According to Microsoft, multi-factor authentication (MFA, 2FA) can block 99.9 percent of account compromise attacks. So your first step, if you haven’t already, is to make sure your account is MFA-enabled. Our documentation explains how to do this step by step.

Customers without MFA need additional protection from an account takeover. We now act on intelligence that data from breaches has been sold or traded on the Dark Web or private forums by invalidating stolen username and password combinations. We call this service Credential Invalidator.

Introducing Atlassian’s Credential Invalidator service

The Credential Invalidator service ingests and processes username and password combinations from data exposed through either user error or third-party breaches – not breaches of Atlassian systems. The service looks for information used for Atlassian IDs (for example, if a user inadvertently shares their Atlassian ID on a phishing website and that data is shared). Any Atlassian ID credentials identified in those datasets are labeled breached. Once that happens, the affected account owner will need to reset the password via a recovery link before they can access the account.

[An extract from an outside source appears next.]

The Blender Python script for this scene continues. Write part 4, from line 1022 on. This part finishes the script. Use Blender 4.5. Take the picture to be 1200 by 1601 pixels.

When someone tries to log in with breached information, they’ll receive the following message:

Via the change your password link, the user can reset their password and receive a recovery link in their mailbox.

This will render the stolen Atlassian ID credentials useless for cybercriminals while users simply have to configure a new password. If the user has an MFA-enabled account no action is taken since MFA prevents account takeover.

Retro threat intelligence analysis

Before building the Credential Invalidator service, we analyzed the breach data to calculate the accuracy of username and password combinations that were being sold or traded. The table below shows the different states of the username/password combinations.

Valid77%
Invalid or MFA-enabled19%
Email verification required3.5%
Expired password0.5%
FYI

The valid credentials were marked as breached after our retro-analysis in May 2021, to ensure passwords were rotated.

Since 77% of breached user passwords were found to be valid, it was clear to us that automated protections were warranted. We’ve now turned on breach notification for all user accounts.

Keeping Atlassian ID accounts safe

Even if users don’t know their Atlassian ID has been compromised, we act when Atlassian receives new intelligence. This cuts off yet another way cybercriminals can abuse stolen Atlassian ID credentials. As we like to say in the security team:

Trust is a product we deliver as a company. And that product is never finished.

It bears repeating: for each account you manage, make sure to enable MFA! The Atlassian documentation page describes how to do this, step by step. It offers additional protection and saves you from having to create a new password. In the meantime, Credential Invalidator has you covered.